**Short exercise**
Can you write out every line from the start of the records below through the line containing "random.seed(7); rng = np.random.RandomState(7)", leaving out any pictures?

**Task inputs**
^^^^^^^^^^^^^^^^
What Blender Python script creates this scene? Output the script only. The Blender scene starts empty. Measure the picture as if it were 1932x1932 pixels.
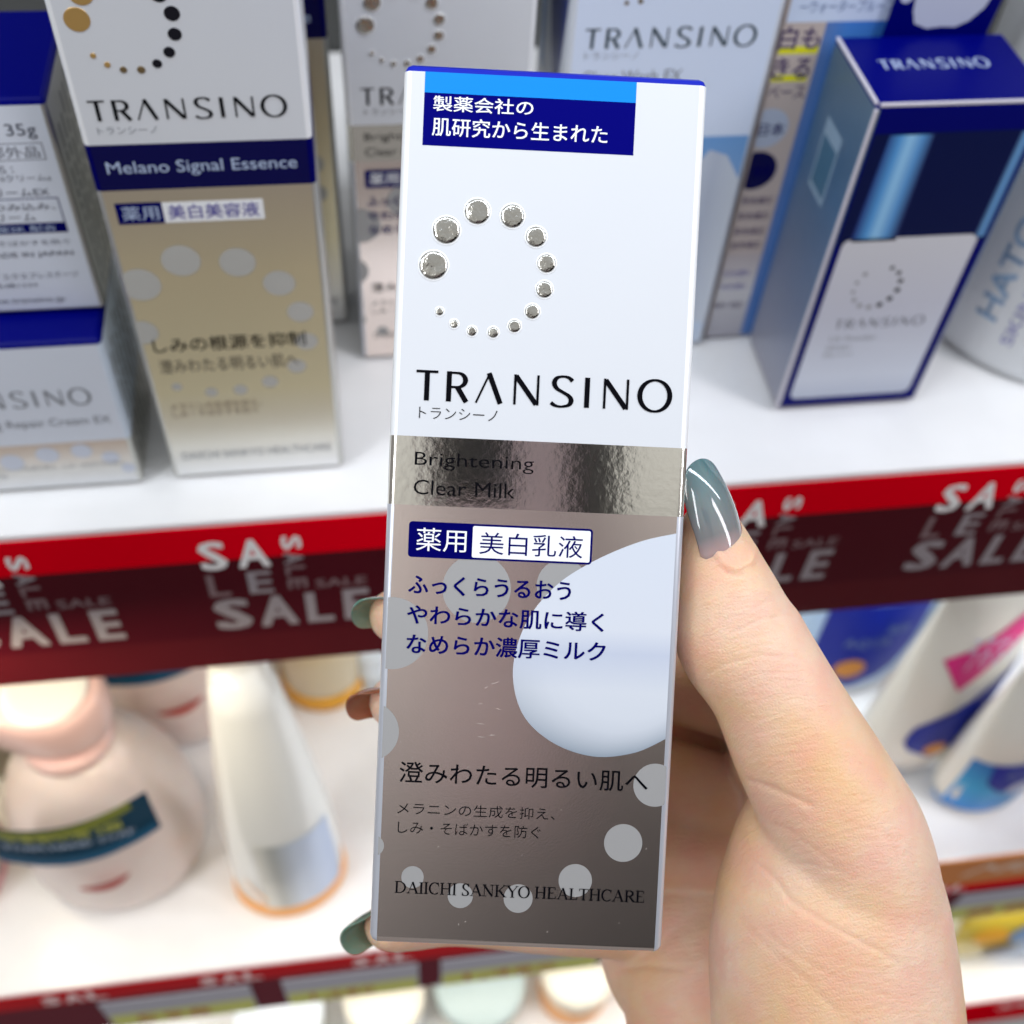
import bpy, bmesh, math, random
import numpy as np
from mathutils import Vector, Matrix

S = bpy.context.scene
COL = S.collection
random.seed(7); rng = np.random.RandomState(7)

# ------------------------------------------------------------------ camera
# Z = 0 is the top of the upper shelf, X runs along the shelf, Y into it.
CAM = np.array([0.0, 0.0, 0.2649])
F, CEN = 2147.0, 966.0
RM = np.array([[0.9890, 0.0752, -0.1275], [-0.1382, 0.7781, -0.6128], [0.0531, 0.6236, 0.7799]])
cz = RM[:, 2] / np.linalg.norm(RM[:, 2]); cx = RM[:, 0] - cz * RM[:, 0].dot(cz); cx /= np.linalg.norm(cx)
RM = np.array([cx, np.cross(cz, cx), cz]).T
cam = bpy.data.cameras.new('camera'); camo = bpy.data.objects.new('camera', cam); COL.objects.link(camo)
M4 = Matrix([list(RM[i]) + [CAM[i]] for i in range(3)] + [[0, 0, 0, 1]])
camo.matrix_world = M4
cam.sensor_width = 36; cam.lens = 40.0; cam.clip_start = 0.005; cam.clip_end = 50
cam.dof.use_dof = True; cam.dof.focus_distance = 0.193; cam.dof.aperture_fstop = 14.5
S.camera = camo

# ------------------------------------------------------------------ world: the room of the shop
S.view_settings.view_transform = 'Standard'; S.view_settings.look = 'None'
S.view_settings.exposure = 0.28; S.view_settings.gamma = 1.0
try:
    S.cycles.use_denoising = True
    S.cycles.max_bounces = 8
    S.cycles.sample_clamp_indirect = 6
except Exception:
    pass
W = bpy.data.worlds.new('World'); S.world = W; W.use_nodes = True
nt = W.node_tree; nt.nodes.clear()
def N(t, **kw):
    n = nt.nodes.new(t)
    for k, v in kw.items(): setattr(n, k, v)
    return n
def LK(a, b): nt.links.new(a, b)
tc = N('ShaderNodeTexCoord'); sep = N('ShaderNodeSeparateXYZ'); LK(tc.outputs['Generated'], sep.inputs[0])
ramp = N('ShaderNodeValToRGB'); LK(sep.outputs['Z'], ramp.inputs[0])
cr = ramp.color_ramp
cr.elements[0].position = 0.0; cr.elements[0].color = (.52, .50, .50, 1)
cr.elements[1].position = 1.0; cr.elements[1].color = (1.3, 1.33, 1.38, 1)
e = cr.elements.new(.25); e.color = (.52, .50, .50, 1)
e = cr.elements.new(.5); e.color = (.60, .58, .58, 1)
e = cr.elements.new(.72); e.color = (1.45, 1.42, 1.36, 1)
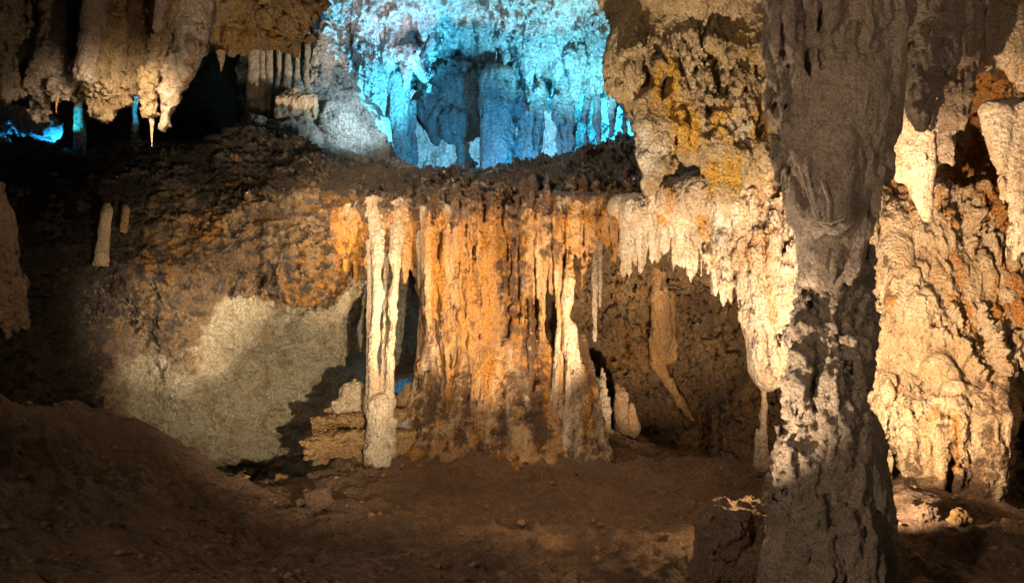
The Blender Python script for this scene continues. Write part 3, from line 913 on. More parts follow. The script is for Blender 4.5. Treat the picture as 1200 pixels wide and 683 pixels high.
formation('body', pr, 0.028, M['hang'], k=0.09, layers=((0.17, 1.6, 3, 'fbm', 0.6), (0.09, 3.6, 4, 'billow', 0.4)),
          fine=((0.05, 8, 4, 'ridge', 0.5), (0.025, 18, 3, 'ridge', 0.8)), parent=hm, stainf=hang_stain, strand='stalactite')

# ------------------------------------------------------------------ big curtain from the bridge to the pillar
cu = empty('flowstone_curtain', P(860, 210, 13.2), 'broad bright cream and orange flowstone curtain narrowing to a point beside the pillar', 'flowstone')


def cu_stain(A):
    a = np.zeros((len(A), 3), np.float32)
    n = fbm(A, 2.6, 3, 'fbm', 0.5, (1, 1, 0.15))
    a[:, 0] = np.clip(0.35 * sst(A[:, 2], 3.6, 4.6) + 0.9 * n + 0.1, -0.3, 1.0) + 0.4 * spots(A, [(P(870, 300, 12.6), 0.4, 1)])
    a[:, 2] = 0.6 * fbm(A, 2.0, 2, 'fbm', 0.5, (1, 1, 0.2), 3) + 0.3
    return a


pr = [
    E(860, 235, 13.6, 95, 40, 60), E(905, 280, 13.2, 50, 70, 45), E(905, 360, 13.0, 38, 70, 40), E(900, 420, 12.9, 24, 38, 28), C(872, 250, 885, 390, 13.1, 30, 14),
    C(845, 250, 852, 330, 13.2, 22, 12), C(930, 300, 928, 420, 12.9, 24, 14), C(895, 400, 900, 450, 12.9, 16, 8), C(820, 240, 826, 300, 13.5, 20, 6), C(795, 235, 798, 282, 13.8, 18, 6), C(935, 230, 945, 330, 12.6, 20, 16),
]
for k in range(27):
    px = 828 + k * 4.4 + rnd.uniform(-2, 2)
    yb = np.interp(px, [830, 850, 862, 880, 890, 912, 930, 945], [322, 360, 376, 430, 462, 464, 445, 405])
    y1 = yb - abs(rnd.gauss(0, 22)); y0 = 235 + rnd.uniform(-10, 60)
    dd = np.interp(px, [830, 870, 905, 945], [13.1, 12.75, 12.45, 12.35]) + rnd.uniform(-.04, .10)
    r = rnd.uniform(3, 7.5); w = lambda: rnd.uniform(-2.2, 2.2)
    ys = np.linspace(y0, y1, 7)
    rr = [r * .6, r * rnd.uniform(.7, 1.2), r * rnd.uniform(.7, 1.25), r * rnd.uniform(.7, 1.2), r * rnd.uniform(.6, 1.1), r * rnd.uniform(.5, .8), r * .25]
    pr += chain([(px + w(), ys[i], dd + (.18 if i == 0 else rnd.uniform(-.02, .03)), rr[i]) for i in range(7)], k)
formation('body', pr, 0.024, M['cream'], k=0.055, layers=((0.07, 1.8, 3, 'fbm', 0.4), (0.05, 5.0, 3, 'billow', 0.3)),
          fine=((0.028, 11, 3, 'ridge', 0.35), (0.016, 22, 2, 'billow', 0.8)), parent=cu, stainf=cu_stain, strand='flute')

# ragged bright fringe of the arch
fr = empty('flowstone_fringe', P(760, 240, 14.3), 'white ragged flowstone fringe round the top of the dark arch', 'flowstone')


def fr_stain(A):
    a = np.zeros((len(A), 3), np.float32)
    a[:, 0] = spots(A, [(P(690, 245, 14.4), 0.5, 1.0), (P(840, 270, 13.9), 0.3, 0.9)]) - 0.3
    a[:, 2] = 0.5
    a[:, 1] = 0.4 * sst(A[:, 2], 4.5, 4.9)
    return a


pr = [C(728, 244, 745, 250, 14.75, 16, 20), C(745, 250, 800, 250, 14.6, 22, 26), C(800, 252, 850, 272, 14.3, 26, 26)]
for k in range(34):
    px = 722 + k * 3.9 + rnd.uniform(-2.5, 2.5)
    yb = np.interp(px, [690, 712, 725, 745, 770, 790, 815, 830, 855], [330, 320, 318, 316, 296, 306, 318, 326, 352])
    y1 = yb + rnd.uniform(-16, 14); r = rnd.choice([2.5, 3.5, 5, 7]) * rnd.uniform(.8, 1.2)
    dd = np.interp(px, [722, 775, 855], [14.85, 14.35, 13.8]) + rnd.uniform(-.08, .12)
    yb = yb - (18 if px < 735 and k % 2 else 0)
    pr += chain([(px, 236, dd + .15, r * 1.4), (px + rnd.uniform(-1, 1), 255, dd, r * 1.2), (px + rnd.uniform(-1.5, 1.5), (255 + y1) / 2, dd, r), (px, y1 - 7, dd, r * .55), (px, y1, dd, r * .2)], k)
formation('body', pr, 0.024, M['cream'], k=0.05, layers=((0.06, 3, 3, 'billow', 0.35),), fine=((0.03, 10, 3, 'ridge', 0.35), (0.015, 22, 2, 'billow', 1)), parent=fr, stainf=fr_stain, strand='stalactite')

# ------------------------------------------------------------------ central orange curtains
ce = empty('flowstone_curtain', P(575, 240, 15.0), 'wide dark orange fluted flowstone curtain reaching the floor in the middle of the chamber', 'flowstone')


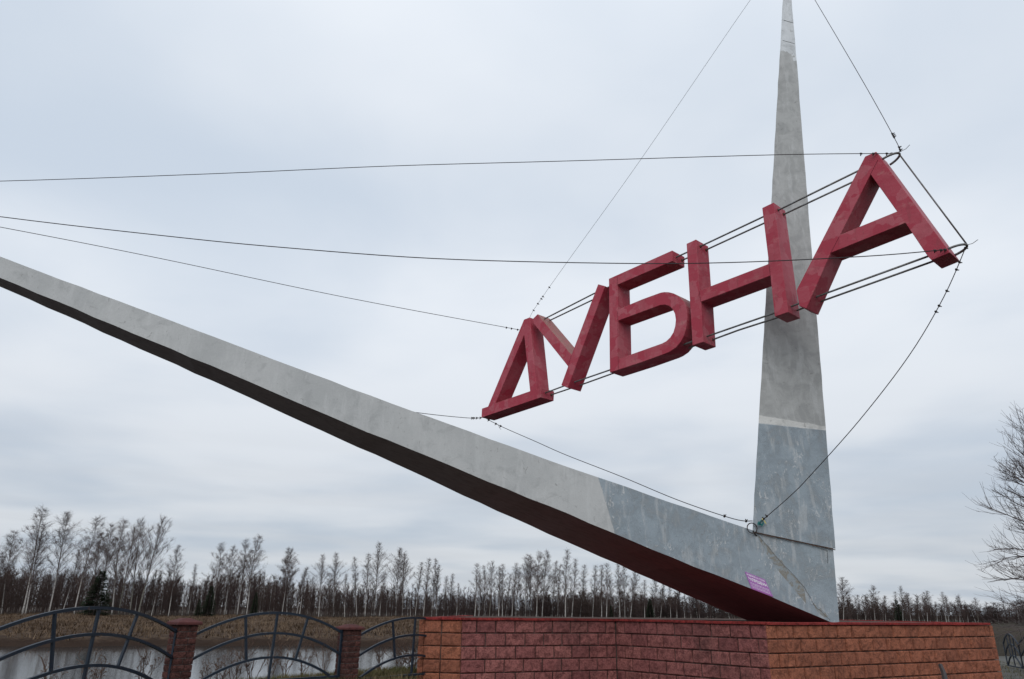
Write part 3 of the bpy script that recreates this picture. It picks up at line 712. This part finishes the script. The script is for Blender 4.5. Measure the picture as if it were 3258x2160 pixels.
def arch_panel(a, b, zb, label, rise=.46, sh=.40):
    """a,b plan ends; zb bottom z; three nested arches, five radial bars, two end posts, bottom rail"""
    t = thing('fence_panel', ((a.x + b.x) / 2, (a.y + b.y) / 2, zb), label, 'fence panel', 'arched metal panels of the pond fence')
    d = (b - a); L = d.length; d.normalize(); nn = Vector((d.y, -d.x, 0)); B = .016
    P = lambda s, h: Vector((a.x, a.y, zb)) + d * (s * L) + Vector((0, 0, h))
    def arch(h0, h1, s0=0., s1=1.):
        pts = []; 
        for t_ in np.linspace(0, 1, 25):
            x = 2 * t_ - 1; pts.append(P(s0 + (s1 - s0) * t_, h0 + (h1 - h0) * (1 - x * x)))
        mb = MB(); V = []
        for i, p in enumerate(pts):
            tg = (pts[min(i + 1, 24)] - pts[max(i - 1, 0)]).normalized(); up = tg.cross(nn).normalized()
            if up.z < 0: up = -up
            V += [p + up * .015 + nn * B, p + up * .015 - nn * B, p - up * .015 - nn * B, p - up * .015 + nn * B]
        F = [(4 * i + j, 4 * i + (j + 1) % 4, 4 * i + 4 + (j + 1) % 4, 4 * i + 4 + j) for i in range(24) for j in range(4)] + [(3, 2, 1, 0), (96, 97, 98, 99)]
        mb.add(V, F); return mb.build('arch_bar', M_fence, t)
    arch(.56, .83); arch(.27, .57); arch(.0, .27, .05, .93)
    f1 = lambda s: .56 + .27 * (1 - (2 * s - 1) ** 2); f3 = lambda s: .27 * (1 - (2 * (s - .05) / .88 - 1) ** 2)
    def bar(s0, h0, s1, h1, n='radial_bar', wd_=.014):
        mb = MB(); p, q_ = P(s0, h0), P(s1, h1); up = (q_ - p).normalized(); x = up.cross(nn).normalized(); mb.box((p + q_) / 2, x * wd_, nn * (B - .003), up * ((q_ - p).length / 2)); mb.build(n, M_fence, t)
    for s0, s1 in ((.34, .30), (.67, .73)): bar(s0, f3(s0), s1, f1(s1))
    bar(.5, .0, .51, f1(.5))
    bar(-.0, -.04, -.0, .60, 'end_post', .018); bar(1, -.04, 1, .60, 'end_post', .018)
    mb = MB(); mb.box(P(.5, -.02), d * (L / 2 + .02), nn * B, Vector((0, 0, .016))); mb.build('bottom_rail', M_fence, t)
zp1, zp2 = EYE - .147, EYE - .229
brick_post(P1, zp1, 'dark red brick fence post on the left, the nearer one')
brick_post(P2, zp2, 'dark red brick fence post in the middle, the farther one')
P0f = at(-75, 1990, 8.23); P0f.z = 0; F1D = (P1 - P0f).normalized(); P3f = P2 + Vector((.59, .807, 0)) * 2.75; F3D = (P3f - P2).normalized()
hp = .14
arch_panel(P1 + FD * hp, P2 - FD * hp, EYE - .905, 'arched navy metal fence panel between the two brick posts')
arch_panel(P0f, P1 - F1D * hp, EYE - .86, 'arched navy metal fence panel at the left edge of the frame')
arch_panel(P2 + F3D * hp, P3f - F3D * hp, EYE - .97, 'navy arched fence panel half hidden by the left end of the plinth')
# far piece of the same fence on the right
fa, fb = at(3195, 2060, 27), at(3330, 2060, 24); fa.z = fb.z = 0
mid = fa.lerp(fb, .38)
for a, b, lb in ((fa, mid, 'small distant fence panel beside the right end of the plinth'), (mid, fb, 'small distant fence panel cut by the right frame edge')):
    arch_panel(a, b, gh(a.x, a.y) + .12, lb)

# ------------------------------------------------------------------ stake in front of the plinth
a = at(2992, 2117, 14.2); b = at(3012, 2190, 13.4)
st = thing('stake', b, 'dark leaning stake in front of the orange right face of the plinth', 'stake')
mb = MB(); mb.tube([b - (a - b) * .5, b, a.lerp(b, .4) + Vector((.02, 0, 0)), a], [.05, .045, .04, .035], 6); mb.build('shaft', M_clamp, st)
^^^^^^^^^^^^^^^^
**Written answer**
What Blender Python script creates this scene? Output the script only. The Blender scene starts empty. Measure the picture as if it were 1932x1932 pixels.
import bpy, bmesh, math, random
import numpy as np
from mathutils import Vector, Matrix

S = bpy.context.scene
COL = S.collection
random.seed(7); rng = np.random.RandomState(7)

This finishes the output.